### [Task to complete]
Extract everything from the first line through the line with "COL = S.collection", both ends included, except for any pictures.

### [Stored rows]

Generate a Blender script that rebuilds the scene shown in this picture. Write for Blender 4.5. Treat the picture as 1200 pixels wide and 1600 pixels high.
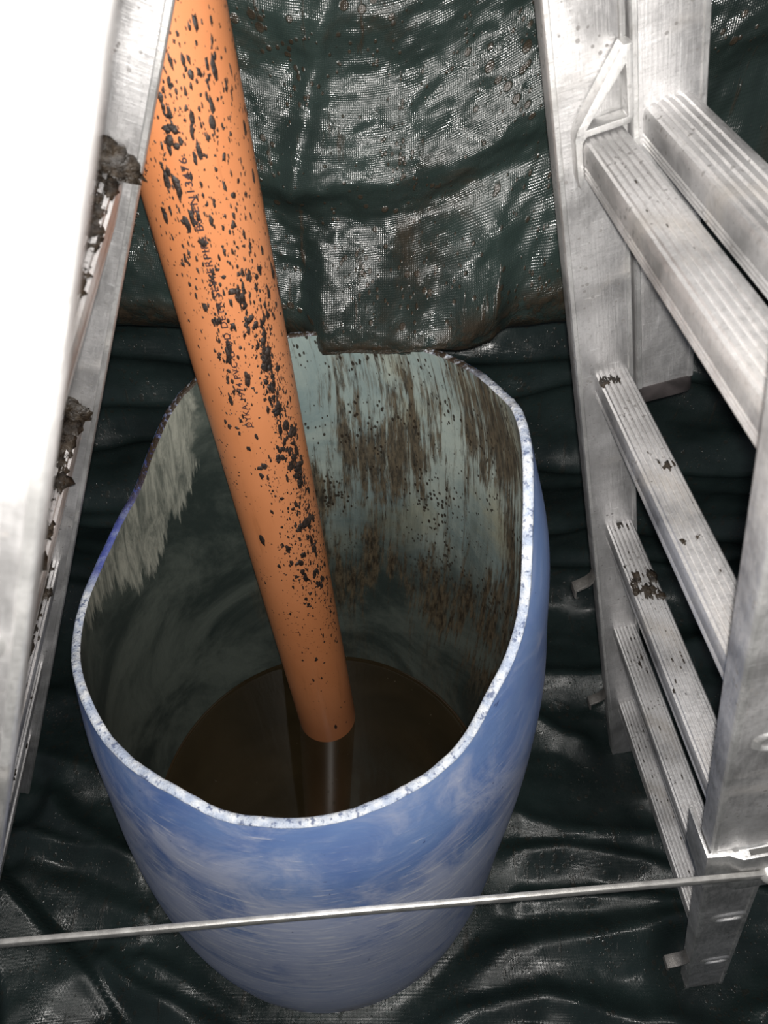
import bpy, bmesh, math, random
import numpy as np
from mathutils import Vector, Matrix, noise
random.seed(7)
rng = np.random.default_rng(11)
for o in list(bpy.data.objects): bpy.data.objects.remove(o)
S = bpy.context.scene
COL = S.collection

# ------------------------------------------------------------------ camera
CAM_H = 1.5734; PITCH = 0.8265
cd = bpy.data.cameras.new('camera'); cam = bpy.data.objects.new('camera', cd); COL.objects.link(cam)
cam.location = (0, 0, CAM_H); cam.rotation_euler = (math.pi/2-PITCH, 0, 0)
cd.sensor_fit = 'VERTICAL'; cd.sensor_height = 36.0; cd.sensor_width = 27.0
cd.lens = 1170/1600*36.0; cd.clip_start = 0.02
cd.dof.use_dof = True; cd.dof.focus_distance = 1.05; cd.dof.aperture_fstop = 9.0
S.camera = cam

# ------------------------------------------------------------------ world, flash, exposure
w = bpy.data.worlds.new('world'); S.world = w; w.use_nodes = True
w.node_tree.nodes['Background'].inputs[0].default_value = (.80, .86, 1, 1)
w.node_tree.nodes['Background'].inputs[1].default_value = .095
fl = bpy.data.lights.new('phone_flash', 'POINT'); fl.energy = 38; fl.shadow_soft_size = .006
fl.color = (1, .965, .92)
flo = bpy.data.objects.new('phone_flash', fl); COL.objects.link(flo); flo.location = (.003, .0, CAM_H+.010)
V = S.view_settings
V.view_transform = 'Standard'; V.look = 'None'; V.gamma = 1; V.use_curve_mapping = False; V.exposure = .25

# ------------------------------------------------------------------ node helpers
class NT:
    def __init__(s, name):
        m = bpy.data.materials.new(name); m.use_nodes = True; s.m = m; s.t = m.node_tree; s.t.nodes.clear()
        s.out = s.t.nodes.new('ShaderNodeOutputMaterial')
    def n(s, typ, ins=None, **kw):
        nd = s.t.nodes.new('ShaderNode'+typ)
        for k, v in kw.items(): setattr(nd, k, v)
        for k, v in (ins or {}).items(): s.set(nd.inputs[k], v)
        return nd
    def set(s, sock, v):
        if isinstance(v, bpy.types.NodeSocket): s.t.links.new(v, sock)
        elif isinstance(v, (tuple, list)) and sock.type == 'RGBA' and len(v) == 3: sock.default_value = (*v, 1)
        else: sock.default_value = v
    def obj(s): return s.n('TexCoord').outputs['Object']
    def uv(s): return s.n('TexCoord').outputs['UV']
    def mapg(s, vec, scale=(1,1,1), loc=(0,0,0), rot=(0,0,0)):
        return s.n('Mapping', {'Vector': vec, 'Scale': scale, 'Location': loc, 'Rotation': rot}).outputs[0]
    def noise(s, vec, scale, detail=4, rough=.55, dist=0.0):
        return s.n('TexNoise', {'Vector': vec, 'Scale': scale, 'Detail': detail, 'Roughness': rough, 'Distortion': dist}).outputs['Fac']
    def voro(s, vec, scale, feature='F1', rnd=1.0):
        return s.n('TexVoronoi', {'Vector': vec, 'Scale': scale, 'Randomness': rnd}, feature=feature).outputs['Distance']
    def ramp(s, fac, a, b, va=0.0, vb=1.0, smooth=True):
        return s.n('MapRange', {'Value': fac, 'From Min': a, 'From Max': b, 'To Min': va, 'To Max': vb}, interpolation_type='SMOOTHSTEP' if smooth else 'LINEAR', clamp=True).outputs[0]
    def math(s, op, a, b=0.0, c=0.0):
        nd = s.n('Math', operation=op); s.set(nd.inputs[0], a); s.set(nd.inputs[1], b); s.set(nd.inputs[2], c); return nd.outputs[0]
    def mix(s, f, a, b):
        nd = s.n('Mix', data_type='RGBA'); s.set(nd.inputs['Factor'], f)
        ia = [i for i in nd.inputs if i.name == 'A' and i.type == 'RGBA'][0]; ib = [i for i in nd.inputs if i.name == 'B' and i.type == 'RGBA'][0]
        s.set(ia, a); s.set(ib, b); return [o for o in nd.outputs if o.type == 'RGBA'][0]
    def sep(s, vec):
        nd = s.n('SeparateXYZ'); s.set(nd.inputs[0], vec); return nd.outputs
    def bump(s, h, strength=.5, dist=.002, normal=None):
        ins = {'Height': h, 'Strength': strength, 'Distance': dist}
        if normal is not None: ins['Normal'] = normal
        return s.n('Bump', ins).outputs[0]
    def bsdf(s, base, rough=.5, metal=0.0, spec=.5, normal=None, **more):
        ins = {'Base Color': base, 'Roughness': rough, 'Metallic': metal, 'Specular IOR Level': spec}
        if normal is not None: ins['Normal'] = normal
        ins.update(more)
        b = s.n('BsdfPrincipled', ins); return b.outputs[0]
    def done(s, sh): s.t.links.new(sh, s.out.inputs[0]); return s.m

MUD = (.030, .019, .011)

def mat_alu(name, tint=(.75,.74,.74), rough=.47, speck=.6):
    T = NT(name); o = T.obj()
    big = T.noise(o, 11, 5, .62, .5); fine = T.noise(T.mapg(o, (60,60,12)), 4, 4, .65)
    s1 = T.noise(T.mapg(o, (420,420,16), rot=(.35,.25,.1)), 1.0, 3, .7); s2 = T.noise(T.mapg(o, (380,30,300), rot=(.5,-.4,.2)), 1.0, 3, .7)
    pit = T.noise(o, 260, 3, .6)
    c = T.mix(T.ramp(big,.32,.68), tuple(x*.62 for x in tint), tint)
    c = T.mix(T.ramp(fine,.42,.72,0,.45), c, tuple(x*.66 for x in tint))
    c = T.mix(T.ramp(pit,.54,.70,0,.40), c, (.36,.35,.34))
    c = T.mix(T.ramp(T.math('MAXIMUM',s1,s2),.62,.72,0,.6), c, (.86,.86,.86))
    stain = T.ramp(T.noise(o, 9, 5, .62, .6), .55, .74, 0, .42)
    c = T.mix(stain, c, (.30,.26,.215))
    sp = T.math('ADD', T.voro(o, 115), T.ramp(T.noise(o, 22, 3), .35, .65, .24, -.08))
    spm = T.ramp(sp, .13, .18, speck, 0)
    c = T.mix(spm, c, MUD)
    r = T.ramp(T.math('ADD', T.math('MULTIPLY',fine,.5), T.math('MULTIPLY',big,.5)),.3,.7,rough-.12,rough+.14)
    met = T.math('MULTIPLY', T.math('SUBTRACT',1.0,T.math('MAXIMUM',spm,stain)), .80)
    h = T.math('ADD', T.math('MULTIPLY', T.noise(o, 90, 4, .6), .6), T.math('MULTIPLY', T.math('ADD', s1, s2), .5))
    nr = T.bump(h, .34, .0018)
    return T.done(T.bsdf(c, r, met, .5, nr))
M_ALU = mat_alu('scuffed_aluminium')
M_ALU_DULL = mat_alu('dull_aluminium', (.42,.40,.375), .5, .5)
M_ALU_CLEAN = mat_alu('cast_aluminium', (.80,.795,.785), .45, .3)

def mat_plain(name, base, rough=.5, metal=0.0, var=.25, scale=40, bump=.2):
    T = NT(name); o = T.obj(); n = T.noise(o, scale, 5, .6)
    c = T.mix(T.ramp(n,.3,.7), tuple(x*(1-var) for x in base), tuple(min(1,x*(1+var)) for x in base))
    return T.done(T.bsdf(c, rough, metal, .5, T.bump(n, bump, .002)))
M_STEEL = mat_plain('zinc_plated_steel', (.50,.49,.47), .38, .6, .25, 60)
M_RUBBER = mat_plain('black_rubber', (.035,.030,.030), .55, 0, .5, 30)
M_PRINT = mat_plain('dark_print', (.035,.018,.02), .6, 0, .3, 200)

def mat_mud(name='wet_mud', c1=(.010,.007,.0045), c2=(.042,.030,.019), rough=.38):
    T = NT(name); o = T.obj(); n = T.noise(o, 90, 6, .65); n2 = T.noise(o, 350, 3, .6)
    c = T.mix(T.ramp(n,.35,.7), c1, c2)
    return T.done(T.bsdf(c, T.ramp(n2,.3,.7,rough-.12,rough+.3), 0, .5, T.bump(T.math('ADD',n,T.math('MULTIPLY',n2,.4)), .8, .003)))
M_MUD = mat_mud()
M_FLECK = mat_mud('dark_spatter', (.012,.008,.007), (.036,.023,.017), .42)

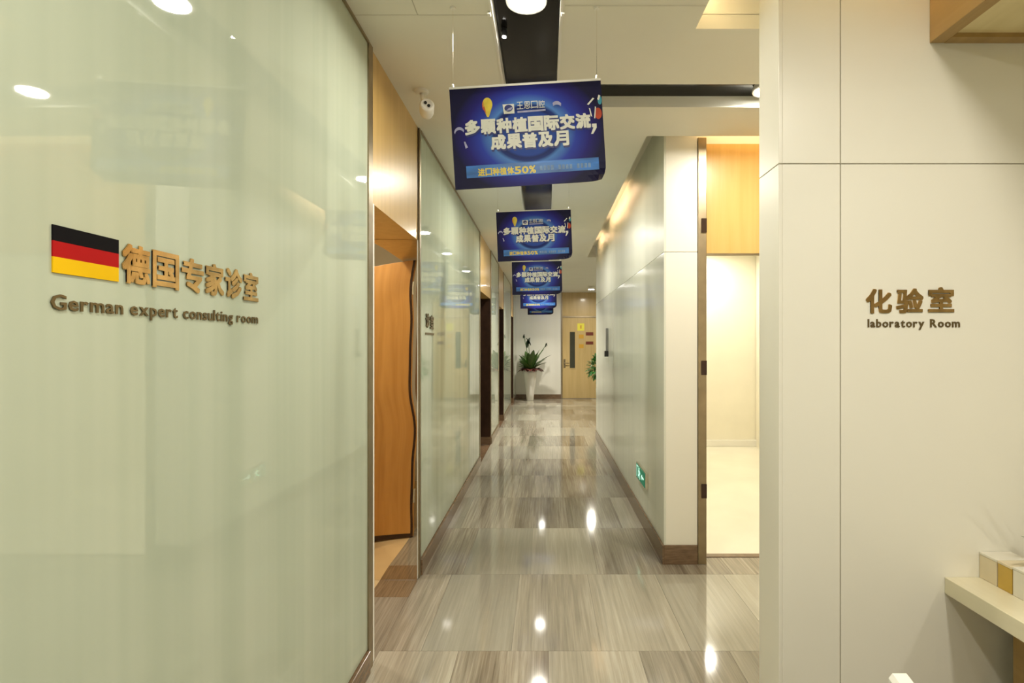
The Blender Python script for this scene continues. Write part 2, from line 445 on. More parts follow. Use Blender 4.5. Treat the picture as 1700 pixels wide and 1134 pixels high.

### [Right answer]
Generate a Blender script that rebuilds the scene shown in this picture. Write for Blender 4.5. Treat the picture as 1200 pixels wide and 1600 pixels high.
import bpy, bmesh, math, random
import numpy as np
from mathutils import Vector, Matrix, noise
random.seed(7)
rng = np.random.default_rng(11)
for o in list(bpy.data.objects): bpy.data.objects.remove(o)
S = bpy.context.scene
COL = S.collection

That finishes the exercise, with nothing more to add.